On a fait durant ce confinement l’expérience d’une école hors les murs et hors le temps. Et c’était des convictions fortes des Assises que vous avez accompagnées. Qu’auriez-vous à dire à ce sujet ?

En période d’urgence, on accepte que les choses ne soient pas parfaites et quelque part, on est moins dans la rigidité. Qu’est-ce qui ne va pas en fait dans l’organisation du temps, de l’espace, de la conception des matières ? … C’est la rigidité incroyable. Or, quand nous avions les enfants des soignants ou 15 élèves par classe, le rapport au temps se rapprochait des objectifs pédagogiques et éducatifs. Nous n’avions pas un emploi du temps rigide qui était affiché à l’entrée de la classe. Il y a eu une espèce de fluidité et d’acceptation du fait que la rigidité ne doit plus être le principe organisateur de l’école. Mais nous avançons peu par rapport à cela.

Il y a quelques années, on avait fait l’expérience pédagogique du temps mobile. Approche oubliée ! On se mettait à trois avec trois classes en parallèle et on prenait 60 élèves en même temps pendant que les autres n’en prenaient que 10. On était dans une mobilité  très souple par rapport au temps. 

 C’est pourquoi, il faudrait capitaliser tout ce qui s’est passé autour des capacités d’adaptation dont les profs ont su faire preuve en cette période. Pour capitaliser, formaliser et transmettre à d’autres.

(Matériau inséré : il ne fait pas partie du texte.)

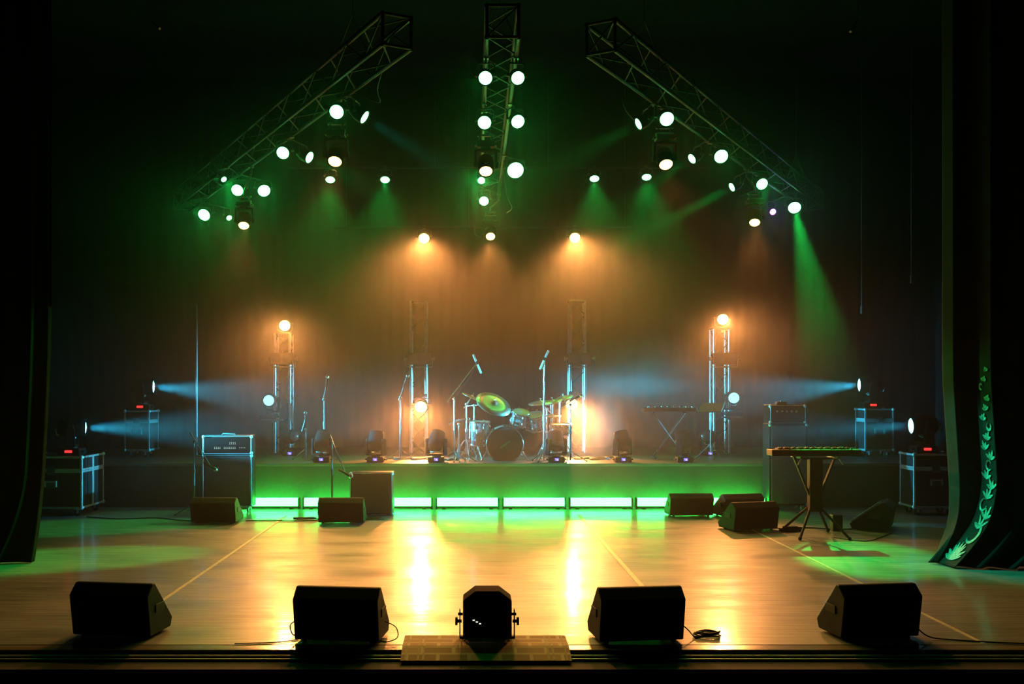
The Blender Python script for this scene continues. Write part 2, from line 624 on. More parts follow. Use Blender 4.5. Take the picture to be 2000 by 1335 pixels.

Parce que cela a été possible et ça va continuer à l’être. Le temps mobile, l’espace mobile c’est très important. Il faudrait entendre des élèves qui n’ont pas retrouvé leurs classes, leurs maîtresses. Comment ont-ils vécu cela ?

Nous avons des schémas de pensée : une classe, un prof, un emploi du temps et des matières mais c’est bien plus compliqué que cela. Ça ne va plus du tout avec le monde d’aujourd’hui. Edgar Morin se bat contre cela depuis 30 ans.

 Entre un groupe de référence de base qui doit absolument continuer et en même temps beaucoup de souplesse dans les groupes de besoin c’est très important cela. Les élèves ont besoin de travailler entre eux. Il faut aussi  repenser les temps de parole de l’enseignant et les temps de parole des élèves.